My argument is that what TTRPGs are makes arguments about balance largely irrelevant
 

Aldarc

Legend
I'm aware that my experiences aren't universal, just add you and yours aren't. It sucks to not have fun have a game. That said, my experiences do prove that game balance isn't necessary for fun or to make great contributions in a RPG.
You are welcome to say that you have fun with imbalanced options, and I have never said otherwise, but it crosses a line IMHO when you deny that imbalance can negatively impact the enjoyment of a game for some players or throw out patronizing advice that sidesteps their issues by saying that there are other ways that they could contribute to the game or casting insults at people who disagree with you about the issue of class imbalance.

My argument is that what TTRPGs are makes arguments about balance largely irrelevant.
IME, arguments like this are often spoken from positions of privilege of those who prefer playing classes that often overshadow other classes. 🤷‍♂️
 

Tony Vargas

Legend
TTRPG, or even RPG, aren't always well-defined in discussions either.

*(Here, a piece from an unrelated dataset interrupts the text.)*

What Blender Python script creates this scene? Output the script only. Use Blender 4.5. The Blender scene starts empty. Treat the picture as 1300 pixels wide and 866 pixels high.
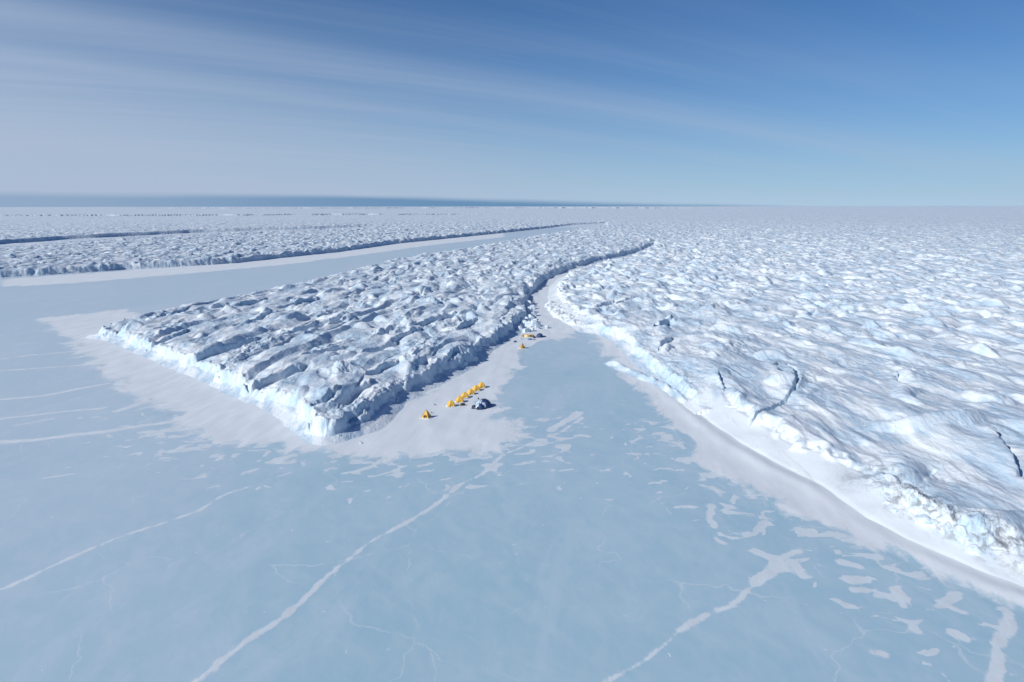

As always, I blame D&D's place in the hobby's history. ;P

Because D&D is held to be the hallowed First RPG, any definition of RPG, let alone TTRPG, must stretch and distort itself to include D&D, somehow. Even though D&D was a wargame (chainmail) adapted to be used something like an RPG.

(hey, Unpopular Opinions...)
 

Gradine

The Elephant in the Room (she/they)
You are welcome to say that you have fun with imbalanced options, and I have never said otherwise, but it crosses a line IMHO when you deny that imbalance can negatively impact the enjoyment of a game for some players or throw out patronizing advice that sidesteps their issues by saying that there are other ways that they could contribute to the game or casting insults at people who disagree with you about the issue of class imbalance.
I think this here's the disconnect; I am not and will never deny that imbalance can negatively impact the enjoyment of a game for some players. I feel like I directly acknowledged that earlier as well.

My argument is that it shouldn't have to. And that an overemphasis on things like game balance (like the ludicrous 3.X "class tier list") sets people up for failure by making especially newer players feel like those things are vitally important to enjoying the game.

I apologize if I've been glib upthread; I'll drop that now. My firm belief is that an overemphasis on concepts like "caster supremacy" and "trap options" and color-coded class guides like D&D is video game are actively harming our hobby and making our games less fun for everyone.

I genuinely wish I could convince people to knock it off. Not because it's the wrong way to play the game (for them). It's not. But because it encompasses so much of the hobby and the advice that is offered for newer players that it actively shouts down alternative takes on how to enjoy playing role-playing games.
 

Thomas Shey

Legend
TTRPG, or even RPG, aren't always well-defined in discussions either.

As always, I blame D&D's place in the hobby's history. ;P

Because D&D is held to be the hallowed First RPG, any definition of RPG, let alone TTRPG, must stretch and distort itself to include D&D, somehow. Even though D&D was a wargame (chainmail) adapted to be used something like an RPG.

(hey, Unpopular Opinions...)

I've often thought D&D should be talked about almost entirely separately from the rest of the hobby.

Not because there aren't other games that take a tack similar to D&D in the hobby, but because it makes it almost impossible to talk about trends in the hobby and/or market as a whole because it dwarfs everything else. It too easily makes it seem like anything that doesn't fit the D&D model is irrelevant, rather than asking whether, once you move out of D&D proper, things that are different are popular or not.
 

Pedantic

Legend
My argument is that what TTRPGs are makes arguments about balance largely irrelevant
Yes...if one agrees with your assertions about what TTRPGs are. You're making an assertion, "a necessary and definitional part of TTRPG play is engaging without mechanical intervention" and assuming it's true. Then making an argument about balance after foisting that commonplace on everyone else.

I don't generally agree, and hold the arguable far more topical (in that it's definitely unpopular) view that TTRPGs aren't a special class of games that require players to exceed the mechanically mediated actions to be in the category.
 

Tony Vargas

Legend
You're making an assertion, "a necessary and definitional part of TTRPG play is engaging without mechanical intervention" and assuming it's true.
Nod. I mean, that's certainly a trait D&D has always had. You can't really play D&D for very long without ignoring/overriding or reaching beyond the mechanics. It was particularly true of the classic game that just left large swaths of possible PC actions with no resolution systems whatsoever. If you start with D&D, play it heavily, and internalize the way it's necessarily played, it'd be understandable to assume all TTRPGs must be played the same way. That the rules never really matter, anyway, because the DM can always override them, and a skillful player can generally work around them by choosing actions that encourage the DM to do so in his favor.

There is a perfectly legitimate way to RP, Freestyle Roleplaying, where you just cut to the chase and use no rules at all. Just describe your character, speak in character, and act in character. Resolution by consensus or moderator judgement.